Hay que defender siempre a los de la empresa, la familia, el clan, la organización, la iglesia, la parroquia, el partido, pase lo que pase, hagan lo que hagan. Crece así, no sin razón, la sensación de que quien asciende en cualquier escalafón, no lo hace por méritos propios y capacidad personal, sino por su demostrada trayectoria de aceptación de las decisiones de la jerarquía, hasta que le llega el momento de tomar el relevo. El nuevo líder dicta, manu militari, las consignas que los demás tienen que defender.

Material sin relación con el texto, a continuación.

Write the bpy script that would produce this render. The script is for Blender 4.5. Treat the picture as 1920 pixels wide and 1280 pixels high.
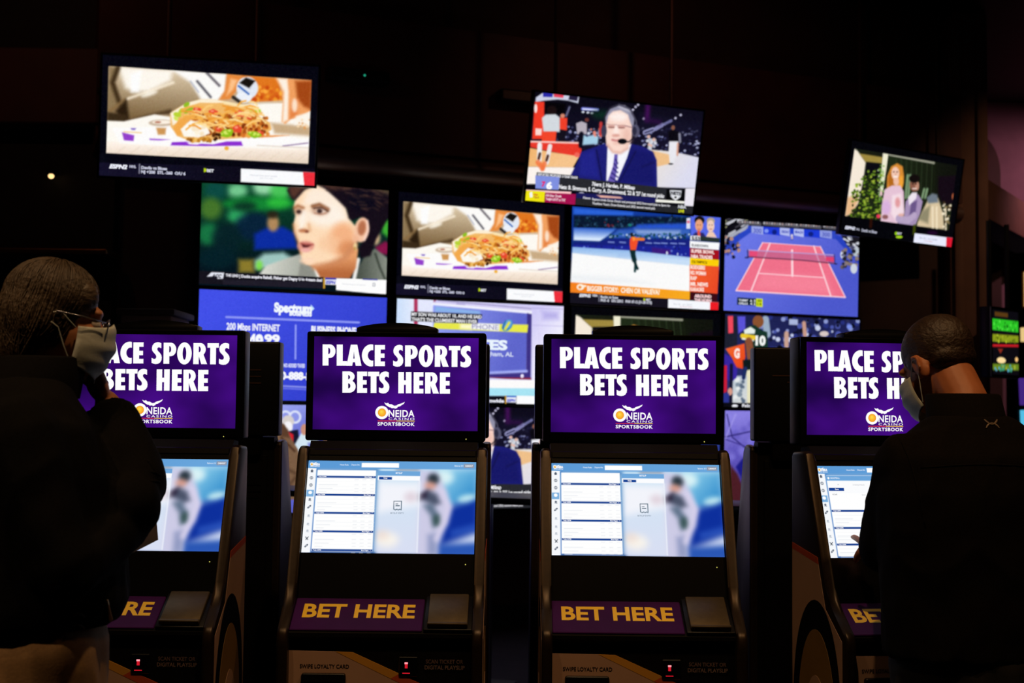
import bpy, bmesh, math, random
import numpy as np
from mathutils import Vector, Matrix, Euler

random.seed(7)
rng = np.random.default_rng(11)
scene = bpy.context.scene
for _o in list(bpy.data.objects):
    bpy.data.objects.remove(_o)
col = scene.collection

# ------------------------------------------------------------------ camera
cam_d = bpy.data.cameras.new('camera')
cam_d.sensor_width = 36.0
cam_d.lens = 45.0
cam_d.clip_end = 100
cam = bpy.data.objects.new('camera', cam_d)
col.objects.link(cam)
cam.matrix_world = (Matrix.Translation((0, 0, 1.45))
                    @ Matrix.Rotation(math.pi / 2 + math.atan(135 / 2400), 4, 'X')
                    @ Matrix.Rotation(0.011, 4, 'Z'))
cam_d.dof.use_dof = True
cam_d.dof.focus_distance = 3.45
cam_d.dof.aperture_fstop = 5.0
scene.camera = cam

# ------------------------------------------------------------------ world / exposure
world = bpy.data.worlds.new('dark_room')
scene.world = world
world.use_nodes = True
world.node_tree.nodes['Background'].inputs[0].default_value = (0.9, 0.55, 0.4, 1)
world.node_tree.nodes['Background'].inputs[1].default_value = 0.0006
vs = scene.view_settings
vs.view_transform = 'Standard'
vs.look = 'None'
vs.exposure = 0.0
vs.gamma = 1.0
vs.use_curve_mapping = False

# ------------------------------------------------------------------ room lamps
# recessed ceiling downlights (their housings are built with the ceiling below)
DOWNLIGHTS = [  # x, y, power, cone degrees, aim (x, y, z), tint
    (-1.25, 1.75, 78.0, 62, (-1.0, 2.9, 1.0), (1.0, 0.62, 0.30)),
    (0.20, 1.85, 165.0, 60, (0.10, 3.3, 0.9), (1.0, 0.60, 0.28)),
    (1.75, 1.70, 115.0, 62, (1.25, 3.0, 1.0), (1.0, 0.52, 0.20)),
    (-2.30, 0.60, 230.0, 17, (-0.98, 2.42, 0.90), (1.0, 0.62, 0.32)),  # added narrow spot, only there to brighten the khaki trousers
]
CEIL = 4.75

# ------------------------------------------------------------------ helpers: colours and materials
def lin(c):
    c = np.asarray(c, float)
    return np.where(c <= 0.04045, c / 12.92, ((c + 0.055) / 1.055) ** 2.4)


def hx(s):
    s = s.lstrip('#')
    if len(s) == 3:
        s = ''.join(ch * 2 for ch in s)
    return np.array([int(s[i:i + 2], 16) / 255 for i in (0, 2, 4)])


MATS = {}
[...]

Quien se niega, quien discrepa y se mueve, no sale en la foto.

Cuando esta actitud se convierte en lo habitual y se prolonga en el tiempo, toda estructura organizativa se ve atravesada por la autocomplacencia primero, por la sensación de impunidad después y por la corrupción institucionalizada, al final. Es cuestión de tiempo que una información pública descubra el pastel, la policía investigue y los juzgados actúen. El favoritismo, el nepotismo, el despotismo, el enchufe y el amiguismo, cuando no la prevaricación, el tráfico de influencias, la malversación y las puertas giratorias, son tan habituales que hasta nos falta la costumbre de detectarlos y combatirlos rápidamente.

De vez en cuando alguien paga el pato, tan sólo para que todos los demás casos sean sobreseídos. Cuentan que el cuñado del Rey, hoy en la cárcel y lavando su imagen con tareas de voluntariado social, defendía su inocencia argumentando que sólo hacía lo que veía hacer a todo el mundo a su alrededor.

No creo que ganemos nada, en la izquierda, buscando culpables. No creo tampoco que, pese al cabreo que me invade, vaya a dejar de votar dentro de dos meses. Pero, sinceramente, creo que iremos de derrota en derrota, sin victoria final posible. Caminaremos sin ilusión alguna, más allá de parar temporalmente algunos golpes que se transformarán en irreversibles, si no somos capaces de repensarnos.

Repensarnos significa aprender a respetar nuestra pluralidad de ideas y nuestra diversidad de trayectorias personales, colectivas e históricas. Admitir la libertad como feroz, pero fiel, animal de compañía. Adoptar el debate como instrumento que nos permite valorar todas las ideas presentes en cada momento. Nadie es, de entrada, un traidor por defender sus ideas. Aceptar las decisiones de la mayoría, sin laminar a las minorías.

Renunciar al personalismo, el ego, y el caudillismo de los líderes, que sólo pueden ser considerados primus inter pares. Pensar en la gente y entender la política como servicio. Salir de ella, básicamente, con lo mismo que entraste. No debería nadie llegar a la política por ser amigo de, aunque nada impide que en la política, incluso entre los adversarios, se traben buenas y largas amistades.

En fin, unas cuantas reglas que nunca debimos haber olvidado. Que Pedro y Pablo deberían haber tenido muy en cuenta. Tal vez, si lo hubieran hecho, no estaríamos en este atolladero. No va a ser fácil recomponer la izquierda y puede que ni Pedro ni Pablo puedan acometer ya ese reto.

Cada uno, cada una, tendremos que habituarnos a dejar de llamar traidores a todos los demás. Es cuestión de tiempo, si lo tenemos claro y respetamos las reglas, que contemos con una izquierda que merezca tal nombre en España y no esta imagen grotesca y deformada que se refleja en los espejos del callejón del Gato. Este esperpento.